India’s production of primary aluminium grew by 14.9% to 1,152,530t in the financial year ending Mar 2007 from 1,003,182t in the previous year, according to provisional figures from the country’s ministry of mines.
On an annualized basis production has been running at above 1.2 million tpy since December of last year.
The growth in the last 12-month period came primarily from Balco, which is jointly owned by the government and Vedanta Resources. Balco completed a major expansion of its Korba facility from 100,000tpy to 345,000tpy in the third quarter of last year. That was later than scheduled after the ramp-up of the new 250,000tpy smelter was thrown off course by a power outage in the second quarter.
Balco production has averaged around the 355,000tpy level since December and output of 314,267t in the Apr 06-Mar 07 period represented year-on-year growth of 71%.
Hindalco recorded group production growth of “just” 4.4% over the same period, producing 441,876t in the last financial year. (The ministry’s figures are slightly different from those reported by the company itself but they are within an acceptable margin of error.)
That, however, masks the fact that the company is still in the process of ramping up the expansion of its Hirakud smelter.
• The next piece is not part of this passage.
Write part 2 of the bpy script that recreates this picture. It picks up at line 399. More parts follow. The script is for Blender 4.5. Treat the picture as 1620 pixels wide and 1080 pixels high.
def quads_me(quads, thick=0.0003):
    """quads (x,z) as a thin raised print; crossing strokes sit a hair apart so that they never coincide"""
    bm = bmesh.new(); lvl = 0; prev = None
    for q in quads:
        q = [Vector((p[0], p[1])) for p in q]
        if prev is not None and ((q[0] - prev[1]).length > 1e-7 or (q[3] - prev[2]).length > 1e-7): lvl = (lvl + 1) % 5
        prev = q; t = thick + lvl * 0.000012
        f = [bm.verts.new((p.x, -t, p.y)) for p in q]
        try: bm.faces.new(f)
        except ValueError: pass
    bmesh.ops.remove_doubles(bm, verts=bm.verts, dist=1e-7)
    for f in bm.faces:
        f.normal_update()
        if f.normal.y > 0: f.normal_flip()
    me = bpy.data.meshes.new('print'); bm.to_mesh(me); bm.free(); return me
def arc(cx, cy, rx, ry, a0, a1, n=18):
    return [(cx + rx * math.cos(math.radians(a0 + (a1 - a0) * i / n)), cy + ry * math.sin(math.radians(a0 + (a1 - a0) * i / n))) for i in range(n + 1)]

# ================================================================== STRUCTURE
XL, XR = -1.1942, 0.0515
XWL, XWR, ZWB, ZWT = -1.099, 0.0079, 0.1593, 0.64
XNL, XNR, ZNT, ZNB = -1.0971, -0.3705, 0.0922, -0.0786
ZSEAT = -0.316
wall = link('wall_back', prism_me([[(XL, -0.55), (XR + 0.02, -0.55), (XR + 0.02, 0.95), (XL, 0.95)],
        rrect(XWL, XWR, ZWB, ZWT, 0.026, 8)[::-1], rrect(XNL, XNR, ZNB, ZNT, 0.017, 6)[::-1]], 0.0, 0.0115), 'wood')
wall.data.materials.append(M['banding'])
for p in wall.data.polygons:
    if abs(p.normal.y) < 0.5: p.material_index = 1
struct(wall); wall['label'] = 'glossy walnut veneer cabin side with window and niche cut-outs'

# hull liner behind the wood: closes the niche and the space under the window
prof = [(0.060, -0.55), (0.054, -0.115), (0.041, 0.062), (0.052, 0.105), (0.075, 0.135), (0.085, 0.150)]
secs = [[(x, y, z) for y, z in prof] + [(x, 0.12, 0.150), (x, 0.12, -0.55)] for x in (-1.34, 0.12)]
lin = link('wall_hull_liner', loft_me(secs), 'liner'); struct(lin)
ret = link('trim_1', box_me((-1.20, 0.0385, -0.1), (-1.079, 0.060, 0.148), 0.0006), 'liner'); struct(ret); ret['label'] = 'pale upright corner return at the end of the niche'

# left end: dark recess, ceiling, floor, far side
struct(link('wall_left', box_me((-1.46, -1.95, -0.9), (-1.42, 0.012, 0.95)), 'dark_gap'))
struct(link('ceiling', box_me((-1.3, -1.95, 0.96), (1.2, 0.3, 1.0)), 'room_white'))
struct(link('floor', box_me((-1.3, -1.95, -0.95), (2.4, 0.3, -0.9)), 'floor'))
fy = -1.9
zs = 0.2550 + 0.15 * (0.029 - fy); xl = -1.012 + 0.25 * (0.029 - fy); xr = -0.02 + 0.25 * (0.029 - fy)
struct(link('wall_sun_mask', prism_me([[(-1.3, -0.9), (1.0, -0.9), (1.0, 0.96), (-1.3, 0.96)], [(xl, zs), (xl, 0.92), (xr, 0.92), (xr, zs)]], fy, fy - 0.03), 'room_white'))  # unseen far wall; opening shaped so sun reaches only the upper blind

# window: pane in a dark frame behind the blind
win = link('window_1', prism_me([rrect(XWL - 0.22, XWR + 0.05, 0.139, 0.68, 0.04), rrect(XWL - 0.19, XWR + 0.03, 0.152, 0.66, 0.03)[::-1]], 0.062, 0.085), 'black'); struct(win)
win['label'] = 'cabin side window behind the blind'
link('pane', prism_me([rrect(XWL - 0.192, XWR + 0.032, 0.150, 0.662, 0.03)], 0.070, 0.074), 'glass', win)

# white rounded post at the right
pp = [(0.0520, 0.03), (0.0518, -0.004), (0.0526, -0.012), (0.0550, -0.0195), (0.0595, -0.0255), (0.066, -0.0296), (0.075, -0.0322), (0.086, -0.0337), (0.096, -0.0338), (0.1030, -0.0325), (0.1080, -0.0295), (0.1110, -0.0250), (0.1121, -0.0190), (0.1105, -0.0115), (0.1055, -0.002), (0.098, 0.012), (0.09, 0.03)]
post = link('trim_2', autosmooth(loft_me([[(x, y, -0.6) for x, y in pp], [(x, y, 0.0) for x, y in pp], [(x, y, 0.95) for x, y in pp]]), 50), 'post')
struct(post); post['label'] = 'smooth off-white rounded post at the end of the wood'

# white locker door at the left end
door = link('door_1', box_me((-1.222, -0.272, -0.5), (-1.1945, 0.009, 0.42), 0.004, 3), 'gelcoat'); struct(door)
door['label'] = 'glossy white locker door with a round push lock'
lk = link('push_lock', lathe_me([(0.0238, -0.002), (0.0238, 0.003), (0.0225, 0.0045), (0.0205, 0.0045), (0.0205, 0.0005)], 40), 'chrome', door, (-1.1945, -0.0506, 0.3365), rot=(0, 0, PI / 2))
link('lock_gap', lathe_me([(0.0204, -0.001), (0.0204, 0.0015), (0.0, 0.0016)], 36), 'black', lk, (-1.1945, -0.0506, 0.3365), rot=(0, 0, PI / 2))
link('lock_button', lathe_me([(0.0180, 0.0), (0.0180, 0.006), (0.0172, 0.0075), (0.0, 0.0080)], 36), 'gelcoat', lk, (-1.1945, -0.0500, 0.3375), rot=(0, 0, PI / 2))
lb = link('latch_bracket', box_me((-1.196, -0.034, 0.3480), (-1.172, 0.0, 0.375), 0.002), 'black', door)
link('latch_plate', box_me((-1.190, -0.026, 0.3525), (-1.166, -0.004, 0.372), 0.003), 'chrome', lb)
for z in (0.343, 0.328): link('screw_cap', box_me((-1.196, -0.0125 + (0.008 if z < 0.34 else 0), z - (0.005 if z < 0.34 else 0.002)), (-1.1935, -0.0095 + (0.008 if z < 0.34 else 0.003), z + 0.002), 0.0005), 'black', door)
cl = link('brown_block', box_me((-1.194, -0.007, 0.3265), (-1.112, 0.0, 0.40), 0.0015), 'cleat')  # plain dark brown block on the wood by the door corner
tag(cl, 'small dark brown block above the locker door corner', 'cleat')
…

The first phase expansion from 65,000tpy to 100,000tpy has been completed and the company is now progressing the second-phase lift to 143,000tpy with a target completion date at the end of calendar 2007.
At 39,379t in March itself, Hindalco group annualized production was a new record at 463,656t and we’d expect that figure to creep upwards over the coming months.
The small Malco plant, owned by Vedanta, is also seeing production creep. Its output rose by 2.6% year-on-year to 37,652t in the Apr 06-Mar 07 period.
State-owned Nalco’s production was flat year-on-year at 358,735t but its Angul smelter will provide the next step-change in national production when it completes an expansion from the current 345,000tpy capacity to 460,000tpy, something that is targeted for end-2008.
Looking further forwards in time, there is a profusion of Indian smelter projects under development.
Vedanta’s 500,000tpy greenfield Jharsuguda project has passed its detailed engineering stage with initial construction work “in full swing”, the company said in its most recent quarterly update. Commissioning is scheduled for mid-2009.
Hindalco lists no fewer than three greenfield projects it is currently working on. Each would have a capacity of 325,000tpy. The first—Aditya—is penciled in for commissioning in 2011, the second—Mahan—for 2012 and the third—Lathehar—has no firm project timetable yet.